WHAT IS REQUIRED => Transcribe all of the material exactly. Any picture in it should be left out.

SOURCE DATA =>

# # # # # # #

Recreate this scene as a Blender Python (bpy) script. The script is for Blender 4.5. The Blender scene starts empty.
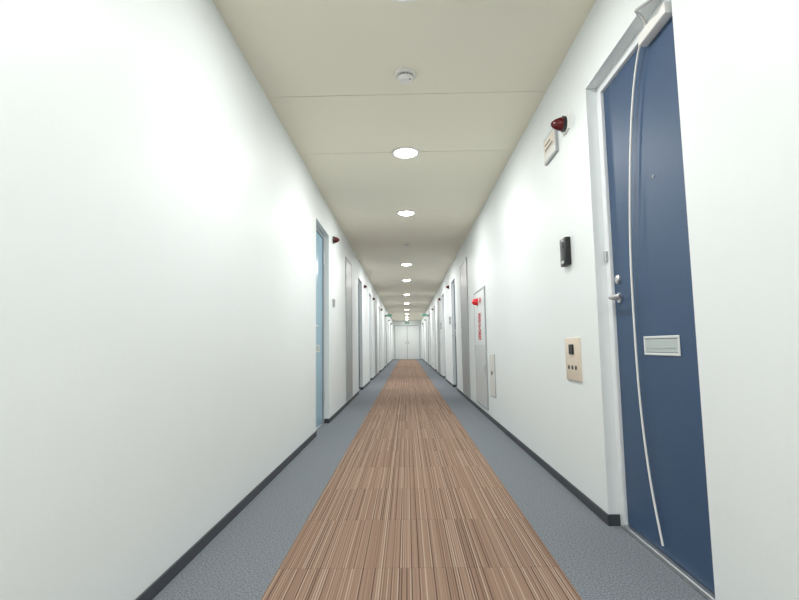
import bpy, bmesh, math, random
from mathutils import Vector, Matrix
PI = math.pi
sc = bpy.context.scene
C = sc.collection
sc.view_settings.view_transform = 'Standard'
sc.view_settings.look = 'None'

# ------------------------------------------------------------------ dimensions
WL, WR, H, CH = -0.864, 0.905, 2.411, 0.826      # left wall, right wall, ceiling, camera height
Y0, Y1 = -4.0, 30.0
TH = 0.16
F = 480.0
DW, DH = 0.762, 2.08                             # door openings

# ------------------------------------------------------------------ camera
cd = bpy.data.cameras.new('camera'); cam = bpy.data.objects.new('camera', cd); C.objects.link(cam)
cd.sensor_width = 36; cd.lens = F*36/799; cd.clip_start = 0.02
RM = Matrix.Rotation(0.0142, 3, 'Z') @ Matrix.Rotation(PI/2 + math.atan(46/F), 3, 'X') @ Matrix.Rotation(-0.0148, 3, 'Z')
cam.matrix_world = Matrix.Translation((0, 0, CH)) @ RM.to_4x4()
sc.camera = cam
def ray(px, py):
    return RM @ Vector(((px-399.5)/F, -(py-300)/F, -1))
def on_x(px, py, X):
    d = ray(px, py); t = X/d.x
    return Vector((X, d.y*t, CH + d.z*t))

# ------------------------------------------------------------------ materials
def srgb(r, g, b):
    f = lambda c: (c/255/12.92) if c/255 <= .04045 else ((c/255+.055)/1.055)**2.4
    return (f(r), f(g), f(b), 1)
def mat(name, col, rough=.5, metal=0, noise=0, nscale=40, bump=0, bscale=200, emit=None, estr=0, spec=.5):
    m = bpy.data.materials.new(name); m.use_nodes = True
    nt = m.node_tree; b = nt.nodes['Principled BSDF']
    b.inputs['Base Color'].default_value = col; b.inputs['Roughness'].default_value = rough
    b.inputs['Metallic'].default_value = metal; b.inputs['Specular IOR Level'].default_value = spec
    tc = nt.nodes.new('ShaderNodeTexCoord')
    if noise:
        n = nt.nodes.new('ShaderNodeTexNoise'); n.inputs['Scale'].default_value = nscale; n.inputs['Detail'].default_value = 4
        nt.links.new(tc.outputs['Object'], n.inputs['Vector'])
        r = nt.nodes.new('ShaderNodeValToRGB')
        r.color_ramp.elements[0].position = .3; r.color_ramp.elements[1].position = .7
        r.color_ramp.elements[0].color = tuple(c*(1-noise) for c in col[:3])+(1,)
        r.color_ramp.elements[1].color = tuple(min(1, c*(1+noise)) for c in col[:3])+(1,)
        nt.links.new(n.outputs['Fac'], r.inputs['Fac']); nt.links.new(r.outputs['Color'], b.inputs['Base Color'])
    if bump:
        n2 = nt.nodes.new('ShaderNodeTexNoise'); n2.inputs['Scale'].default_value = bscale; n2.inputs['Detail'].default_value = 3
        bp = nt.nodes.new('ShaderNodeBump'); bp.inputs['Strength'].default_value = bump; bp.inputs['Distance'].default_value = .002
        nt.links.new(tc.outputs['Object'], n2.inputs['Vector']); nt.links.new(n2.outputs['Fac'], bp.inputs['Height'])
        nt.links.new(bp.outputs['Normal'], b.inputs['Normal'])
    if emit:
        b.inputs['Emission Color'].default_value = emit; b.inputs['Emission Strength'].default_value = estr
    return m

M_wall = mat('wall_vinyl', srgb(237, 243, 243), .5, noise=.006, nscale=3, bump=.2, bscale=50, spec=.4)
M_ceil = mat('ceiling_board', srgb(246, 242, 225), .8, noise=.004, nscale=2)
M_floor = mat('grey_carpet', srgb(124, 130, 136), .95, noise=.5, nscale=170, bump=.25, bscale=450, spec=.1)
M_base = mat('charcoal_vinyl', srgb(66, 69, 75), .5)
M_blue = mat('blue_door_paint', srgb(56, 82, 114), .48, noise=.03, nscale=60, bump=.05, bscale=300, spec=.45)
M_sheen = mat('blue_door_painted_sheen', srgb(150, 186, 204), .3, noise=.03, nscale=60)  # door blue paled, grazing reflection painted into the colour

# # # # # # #

COMPLETE ANSWER =>
Recreate this scene as a Blender Python (bpy) script. The script is for Blender 4.5. The Blender scene starts empty.
import bpy, bmesh, math, random
from mathutils import Vector, Matrix
PI = math.pi
sc = bpy.context.scene
C = sc.collection
sc.view_settings.view_transform = 'Standard'
sc.view_settings.look = 'None'

# ------------------------------------------------------------------ dimensions
WL, WR, H, CH = -0.864, 0.905, 2.411, 0.826      # left wall, right wall, ceiling, camera height
Y0, Y1 = -4.0, 30.0
TH = 0.16
F = 480.0
DW, DH = 0.762, 2.08                             # door openings

# ------------------------------------------------------------------ camera
cd = bpy.data.cameras.new('camera'); cam = bpy.data.objects.new('camera', cd); C.objects.link(cam)
cd.sensor_width = 36; cd.lens = F*36/799; cd.clip_start = 0.02
RM = Matrix.Rotation(0.0142, 3, 'Z') @ Matrix.Rotation(PI/2 + math.atan(46/F), 3, 'X') @ Matrix.Rotation(-0.0148, 3, 'Z')
cam.matrix_world = Matrix.Translation((0, 0, CH)) @ RM.to_4x4()
sc.camera = cam
def ray(px, py):
    return RM @ Vector(((px-399.5)/F, -(py-300)/F, -1))
def on_x(px, py, X):
    d = ray(px, py); t = X/d.x
    return Vector((X, d.y*t, CH + d.z*t))

# ------------------------------------------------------------------ materials
def srgb(r, g, b):
    f = lambda c: (c/255/12.92) if c/255 <= .04045 else ((c/255+.055)/1.055)**2.4
    return (f(r), f(g), f(b), 1)
def mat(name, col, rough=.5, metal=0, noise=0, nscale=40, bump=0, bscale=200, emit=None, estr=0, spec=.5):
    m = bpy.data.materials.new(name); m.use_nodes = True
    nt = m.node_tree; b = nt.nodes['Principled BSDF']
    b.inputs['Base Color'].default_value = col; b.inputs['Roughness'].default_value = rough
    b.inputs['Metallic'].default_value = metal; b.inputs['Specular IOR Level'].default_value = spec
    tc = nt.nodes.new('ShaderNodeTexCoord')
    if noise:
        n = nt.nodes.new('ShaderNodeTexNoise'); n.inputs['Scale'].default_value = nscale; n.inputs['Detail'].default_value = 4
        nt.links.new(tc.outputs['Object'], n.inputs['Vector'])
        r = nt.nodes.new('ShaderNodeValToRGB')
        r.color_ramp.elements[0].position = .3; r.color_ramp.elements[1].position = .7
        r.color_ramp.elements[0].color = tuple(c*(1-noise) for c in col[:3])+(1,)
        r.color_ramp.elements[1].color = tuple(min(1, c*(1+noise)) for c in col[:3])+(1,)
        nt.links.new(n.outputs['Fac'], r.inputs['Fac']); nt.links.new(r.outputs['Color'], b.inputs['Base Color'])
    if bump:
        n2 = nt.nodes.new('ShaderNodeTexNoise'); n2.inputs['Scale'].default_value = bscale; n2.inputs['Detail'].default_value = 3
        bp = nt.nodes.new('ShaderNodeBump'); bp.inputs['Strength'].default_value = bump; bp.inputs['Distance'].default_value = .002
        nt.links.new(tc.outputs['Object'], n2.inputs['Vector']); nt.links.new(n2.outputs['Fac'], bp.inputs['Height'])
        nt.links.new(bp.outputs['Normal'], b.inputs['Normal'])
    if emit:
        b.inputs['Emission Color'].default_value = emit; b.inputs['Emission Strength'].default_value = estr
    return m

M_wall = mat('wall_vinyl', srgb(237, 243, 243), .5, noise=.006, nscale=3, bump=.2, bscale=50, spec=.4)
M_ceil = mat('ceiling_board', srgb(246, 242, 225), .8, noise=.004, nscale=2)
M_floor = mat('grey_carpet', srgb(124, 130, 136), .95, noise=.5, nscale=170, bump=.25, bscale=450, spec=.1)
M_base = mat('charcoal_vinyl', srgb(66, 69, 75), .5)
M_blue = mat('blue_door_paint', srgb(56, 82, 114), .48, noise=.03, nscale=60, bump=.05, bscale=300, spec=.45)
M_sheen = mat('blue_door_painted_sheen', srgb(150, 186, 204), .3, noise=.03, nscale=60)  # door blue paled, grazing reflection painted into the colour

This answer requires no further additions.